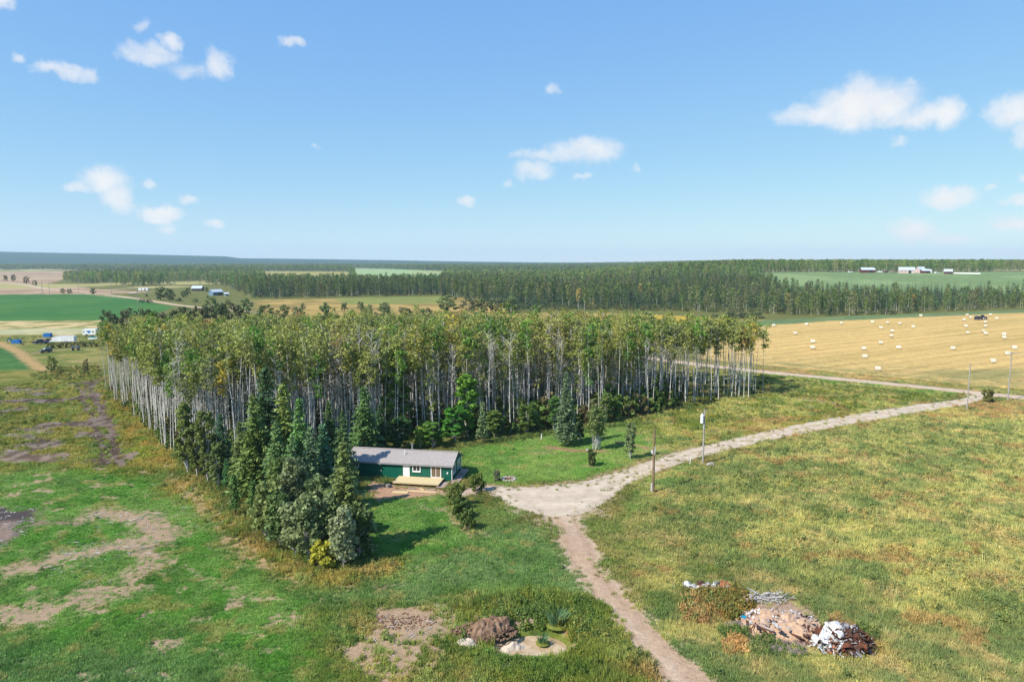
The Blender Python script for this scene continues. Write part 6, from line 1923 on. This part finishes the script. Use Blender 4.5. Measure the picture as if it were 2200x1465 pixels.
SHW = [sheet_mesh(i, WSHEET) for i in range(4)]; SHR = [sheet_mesh(10 + i, RUSTY) for i in range(3)]; SHG = [sheet_mesh(20 + i, GSHEET) for i in range(2)]; SHB = [sheet_mesh(30 + i, BROWN) for i in range(2)]; SHD = [sheet_mesh(40 + i, RUST2) for i in range(3)]
DRUM = MB().tube([(0, 0, -.45), (0, 0, -.44), (0, 0, -.02), (0, 0, 0), (0, 0, .02), (0, 0, .45)], [.28, .3, .3, .32, .3, .3], 14).mesh('drum', RUSTY)
r = np.random.default_rng(12)
MC = G(1812, 1392); MX, MY, MZ = 2.75, 1.7, 1.75


def metal_z(x, y): return MZ * max(0, 1 - (x / MX) ** 2 - (y / MY) ** 2) ** .7


rub = MB()
for k in range(420):
    a, q = r.uniform(0, 6.28), math.sqrt(r.random()); x, y = MX * q * math.cos(a), MY * q * math.sin(a)
    z = metal_z(x, y) * r.uniform(.8, 1.04); rub.mi = int(r.choice([0, 0, 0, 1, 1, 1, 2], 1)[0]) if x > -.6 else int(r.choice([0, 3, 2, 2, 1, 0], 1)[0])
    e = Euler((r.uniform(-1, 1), r.uniform(-1, 1), r.uniform(0, 6.28)))
    if k % 3: rub.box(x, y, z + .03, r.uniform(.3, 1.0), r.uniform(.08, .3), r.uniform(.03, .12), e)
    else:
        d = e.to_matrix() @ Vector((r.uniform(.4, .9), 0, .1)); rub.tube([Vector((x, y, z)) - d, Vector((x, y, z)) + d], r.uniform(.02, .06), 5)
tag(rub.build('scrap_rubble', [RUSTY, RUST2, GSHEET, WSHEET], None, MC), kind='stuff')
core = heap('scrap_core', (1812, 1392), 2.6, 1.6, 1.2, RUST2, 'dark rusty core of the scrap metal pile', 53, 0, rough=.4)[0]
PL = [('crumpled white metal sheet', 'on the top of the scrap pile'), ('large white metal sheet', 'on the left flank of the scrap pile'), ('white metal sheet', 'standing upright at the peak of the scrap pile'), ('bent white panel', 'hanging over the front of the scrap pile'), ('rusty sheet', 'in the middle of the scrap pile'), ('dark rusty plate', 'at the right foot of the scrap pile'), ('brown rusted tank end', 'at the front left of the scrap pile'), ('grey metal sheet', 'across the back of the scrap pile')]
for k, (x, y, sx, sy, e, ms, lab) in enumerate([
    (-.6, .3, 1.2, .9, (.5, -.4, .3), SHW[0], 'crumpled white sheet on the top of the scrap pile'), (-1.7, -.3, 1.5, 1.1, (.6, -.2, 1.0), SHW[1], 'largest white sheet, draped over the left flank of the scrap pile'), (-.95, .75, .9, 1.0, (1.2, .1, .2), SHW[2], 'white panel standing upright at the peak of the scrap pile'),
    (-2.2, -.9, 1.0, .8, (.4, .2, .6), SHW[3], 'white sheet at the lower left foot of the scrap pile'), (.3, .6, 1.3, .5, (.4, .3, -.3), SHW[1], 'narrow white strip right of the scrap pile\'s peak'), (.9, .1, 1.1, .5, (.7, .3, .9), SHW[0], 'white strip bent down over the right side of the scrap pile'), (-.7, -.6, .8, .7, (.8, 0, .4), SHW[2], 'small white panel on the near face of the scrap pile'),
    (-1.55, -1.25, .7, .6, (.7, 0, .3), SHB[0], 'orange-brown sheet at the front left of the scrap pile'), (-.3, -1.3, 1.0, .7, (.6, .2, 0), SHR[0], 'rusty sheet at the front of the scrap pile'), (.5, -.6, 1.2, .8, (.8, -.2, .5), SHD[0], 'dark rusted plate in the middle of the near face of the scrap pile'), (1.3, -.7, 1.1, .8, (.5, .5, .8), SHD[1], 'dark rusted plate at the right front of the scrap pile'),
    (2.0, -.5, 1.0, .7, (.3, .8, .2), SHR[1], 'rusty plate at the far right foot of the scrap pile'), (1.6, .4, 1.3, .6, (.2, .7, .5), SHD[2], 'dark plate on the right shoulder of the scrap pile'), (-1.6, .6, .8, .8, (.5, -.3, .9), SHR[2], 'rust-brown sheet at the left top of the scrap pile'), (.1, .0, 1.0, .6, (.5, 0, 1.2), SHG[0], 'grey sheet near the centre of the scrap pile'), (-2.4, .1, .8, .7, (.3, -.5, .2), SHW[0], 'white scrap at the far left end of the scrap pile'), (-1.2, -1.55, .8, .5, (.3, 0, .1), SHW[3], 'white piece lying in the grass before the scrap pile')]):
    o = link('scrap_sheet', ms, None, MC + Vector((x, y, metal_z(x, y) + .22))); o.scale = (sx, sy, .8); o.rotation_euler = e; tag(o, lab, 'scrap metal', 'large pieces of the scrap pile')
for k, (x, y, e, lab) in enumerate([(-1.9, .55, (1.3, .3, .4), 'rusty drum at the left top of the scrap pile'), (.9, -1.35, (1.5, .1, 1.2), 'rusty drum lying at the right front of the scrap pile')]):
    o = link('drum', DRUM, None, MC + Vector((x, y, metal_z(x, y) + .3))); o.rotation_euler = e; tag(o, lab, 'drum', 'rusty drums')
# white and brown rubbish to the left of the heaps
WC = G(1520, 1266)
rub = MB()
for k in range(110):
    x = r.uniform(-2.5, 2.6); y = r.normal(0, .28); rub.mi = int(r.choice([0, 0, 1, 2, 3])); z = .35 * r.random() + .05
    rub.box(x, y, z, r.uniform(.15, .5), r.uniform(.1, .35), r.uniform(.05, .2), Euler((r.uniform(-.8, .8), r.uniform(-.8, .8), r.uniform(0, 6.28))))
tag(rub.build('rubbish', [WSHEET, GSHEET, RUST2, BROWN], None, WC), kind='stuff')
for k, (x, y, z, sx, sy, e, ms, lab) in enumerate([(-2.1, .1, .4, 1.0, .8, (.6, 0, .2), SHW[0], 'white sheet at the left end of the rubbish row'), (-1.5, -.15, .4, .9, .7, (.7, .2, .9), SHW[2], 'second white sheet from the left of the rubbish row'), (-.7, .25, .5, .9, .7, (.6, .2, 0), SHD[0], 'dark brown piece in the middle of the rubbish row'), (-.1, .1, .45, .8, .6, (.5, .1, .4), SHG[0], 'grey sheet right of the dark piece in the rubbish row'), (.6, -.2, .35, .9, .6, (.6, 0, 1.0), SHW[1], 'white sheet right of the middle of the rubbish row'), (1.1, .2, .5, .8, .6, (.8, .3, .3), SHG[1], 'grey scrap near the right end of the rubbish row'), (1.9, .15, .5, .8, .8, (1.0, .4, .2), SHB[0], 'tilted orange-brown board at the right end of the rubbish row'), (2.4, -.3, .2, .7, .3, (.2, 0, .2), SHW[3], 'flat white strip beyond the right end of the rubbish row')]):
    o = link('scrap_sheet', ms, None, WC + Vector((x, y, z))); o.scale = (sx, sy, .7); o.rotation_euler = e; tag(o, lab, 'scrap', 'pieces of the rubbish row')
# branches
BC = G(1645, 1292)
for k in range(16):
    a = r.uniform(-1.2, 1.2) + (math.pi if k % 2 else 0); L_ = r.uniform(.9, 2.2); c = Vector((r.uniform(-2.1, 2.1), r.uniform(-.5, .6), r.uniform(.15, .8)))
    d = Vector((math.cos(a), math.sin(a) * .6, r.uniform(-.15, .5))).normalized()
    mb = MB().tube([c - d * L_ / 2, c + Vector((0, .08, .08)), c + d * L_ / 2 + Vector((r.normal() * .1, 0, r.normal() * .1))], [.09, .075, .03], 6)
    mb.tube([c + d * L_ * .1, c + d * L_ * .35 + Vector((r.normal() * .3, r.normal() * .2, .3))], [.045, .015], 5)
    tag(mb.build('branch', BARK_G, None, BC), ['bleached branch on the left of the brush pile', 'bleached branch on the right of the brush pile'][int(c.x > 0)] + (', lying high' if c.z > .48 else ', lying low'), 'branch', 'bleached branches of the brush pile')
rub = MB()
for k in range(120):
    x, y = r.normal(0, 1.3), r.normal(.1, .4); d = Vector((r.normal(), r.normal() * .6, r.uniform(-.1, .5))).normalized() * r.uniform(.2, .6); p_ = Vector((x, y, r.uniform(.05, .5)))
    rub.tube([p_ - d, p_ + d], [.035, .015], 4)
tag(rub.build('twigs', [BARK_G], None, BC), kind='stuff')
# clods on the heaps
def clods(name, cpx, rx_, ry_, h, n, m, smin, smax):
    c = G(*cpx); q = np.random.default_rng(n)
    a = q.uniform(0, 6.28, n); s = np.sqrt(q.random(n)) * 1.15
    x, y = rx_ * s * np.cos(a), ry_ * s * np.sin(a); z = h * np.maximum(0, 1 - s ** 2) ** .9 * q.uniform(.5, 1.15, n)
    pr = [bpy.data.objects.new('clod_source', rock_mesh(60 + i, m)) for i in range(2)]
    sz = q.uniform(smin, smax, (n, 1)) ** 1.0 * q.uniform(.6, 1.2, (n, 3))
    mass(name, np.column_stack([x + c.x, y + c.y, z + c.z]), pr, q.integers(0, 2, n), a * 3, sz, np.ones((n, 3)))


clods('clods', (1040, 1356), 2.8, 1.6, .75, 460, SPOIL, .04, .17)
clods('clods', (1668, 1340), 4.2, 2.7, .75, 420, SAND, .04, .2)
clods('clods', (1740, 1365), 1.6, 1.6, .7, 240, mat('dark_rust', (0, 0, 0)), .05, .22)
clods('clods', (1640, 1385), 3.4, 1.2, .15, 260, mat('dark_ash', (0, 0, 0)), .04, .16)
clods('clods', (860, 1335), 3.0, 1.4, .06, 260, mat('brown_soil', lin((140, 108, 86)) / KALB, .95, .25, 3), .03, .13)
rub = MB(); SC2 = G(1700, 1350)
for k in range(70):
    a, q = r.uniform(0, 6.28), math.sqrt(r.random()); x, y = 4.6 * q * math.cos(a), 2.4 * q * math.sin(a)
    z = .75 * max(0, 1 - ((x + 1.2) / 4.2) ** 2 - (y / 2.8) ** 2) ** .8; rub.mi = int(r.choice([0, 1, 2, 3]))
    rub.box(x, y, z + .12, r.uniform(.5, 1.5), r.uniform(.08, .22), r.uniform(.04, .1), Euler((r.uniform(-.4, .4), r.uniform(-.5, .3), r.uniform(0, 6.28))))
tag(rub.build('broken_boards', [OLDWOOD, RUSTY, BARK_G, DARK], None, SC2), kind='stuff')
# litter on the sand heap
rub = MB(); SC_ = G(1668, 1340)
for k in range(260):
    x, y = r.uniform(-3.2, 4.2), r.uniform(-2.0, 1.6); q = max(0, 1 - (x / 3.9) ** 2 - (y / 2.6) ** 2)
    rub.mi = int(r.choice([0, 1, 2, 3, 3])); s = r.uniform(.08, .32); rub.box(x, y, 1.0 * q ** .8 + .1, s, s * r.uniform(.3, 1), s * .4, Euler((r.uniform(-.8, .8), r.uniform(-.8, .8), r.uniform(0, 6))))
tag(rub.build('litter', [WSHEET, GSHEET, RUST2, OLDWOOD], None, SC_), kind='stuff')
p = G(1598, 1334)
o = empty('blue_tub', p); tag(o, 'small bright blue plastic tub at the left foot of the sand heap', 'tub')
MB().tube([(0, 0, 0), (0, 0, .45)], [.2, .28], 12).build('body', mat('blue_plastic', lin((40, 160, 200)) / KALB, .4, .05), o); MB().tube([(0, 0, .43), (0, 0, .48)], .31, 12).build('rim', mat('blue_plastic', (0, 0, 0)), o)


def reeds(seed, n, spread, h):
    q = np.random.default_rng(seed); V = []
    for k in range(n):
        a = q.uniform(0, 6.28); s = spread * math.sqrt(q.random()) * .5; b0 = np.array([math.cos(a) * s, math.sin(a) * s, 0]); hh = h * q.uniform(.6, 1.1)
        ln = np.array([math.cos(a), math.sin(a), 0]) * hh * q.uniform(.15, .55); w = np.array([-math.sin(a + 1), math.cos(a + 1), 0]) * .035
        m_ = b0 + ln * .35 + [0, 0, hh * .6]; t = b0 + ln + [0, 0, hh]
        V += [b0 - w, b0 + w, m_ + w, m_ - w, m_ - w, m_ + w, t + w * .2, t - w * .2]
    return npmesh('reed_blades', np.array(V), np.arange(len(V)).reshape(-1, 4), [BLADE])


for (px, py, n_, sp__, h_, z, lab, cat) in [(1166, 1386, 70, .9, .75, .35, 'tuft of reeds on a small green island in the pond', 'reeds'), (1197, 1340, 150, 1.5, 1.35, .05, 'tall clump of blue-green reeds at the far right bank of the pond', 'reeds')]:
    p = G(px, py); o = empty('reed_clump', (p.x, p.y, float(terrain(p.x, p.y)) + z)); tag(o, lab, cat, 'reed clumps at the pond')
    b_ = link('blades', reeds(px, n_, sp__, h_), o); b_['tint'] = [float(v) for v in lc((92, 122, 84))]
    bb = MB().tube([(0, 0, -.1), (0, 0, .06)], [sp__ * .75, sp__ * .6], 16).build('root_mat', mat('green_mat', lin((120, 128, 50)) / KALB, .9, .3, 4), o)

▸ WHAT IS REQUIRED: Only the lines from the start of the material through the line containing "def metal_z(x, y): return" should be transcribed. Pictures stay out.

▸ EXERCISE RESPONSE:
The Blender Python script for this scene continues. Write part 6, from line 1923 on. This part finishes the script. Use Blender 4.5. Measure the picture as if it were 2200x1465 pixels.
SHW = [sheet_mesh(i, WSHEET) for i in range(4)]; SHR = [sheet_mesh(10 + i, RUSTY) for i in range(3)]; SHG = [sheet_mesh(20 + i, GSHEET) for i in range(2)]; SHB = [sheet_mesh(30 + i, BROWN) for i in range(2)]; SHD = [sheet_mesh(40 + i, RUST2) for i in range(3)]
DRUM = MB().tube([(0, 0, -.45), (0, 0, -.44), (0, 0, -.02), (0, 0, 0), (0, 0, .02), (0, 0, .45)], [.28, .3, .3, .32, .3, .3], 14).mesh('drum', RUSTY)
r = np.random.default_rng(12)
MC = G(1812, 1392); MX, MY, MZ = 2.75, 1.7, 1.75


def metal_z(x, y): return MZ * max(0, 1 - (x / MX) ** 2 - (y / MY) ** 2) ** .7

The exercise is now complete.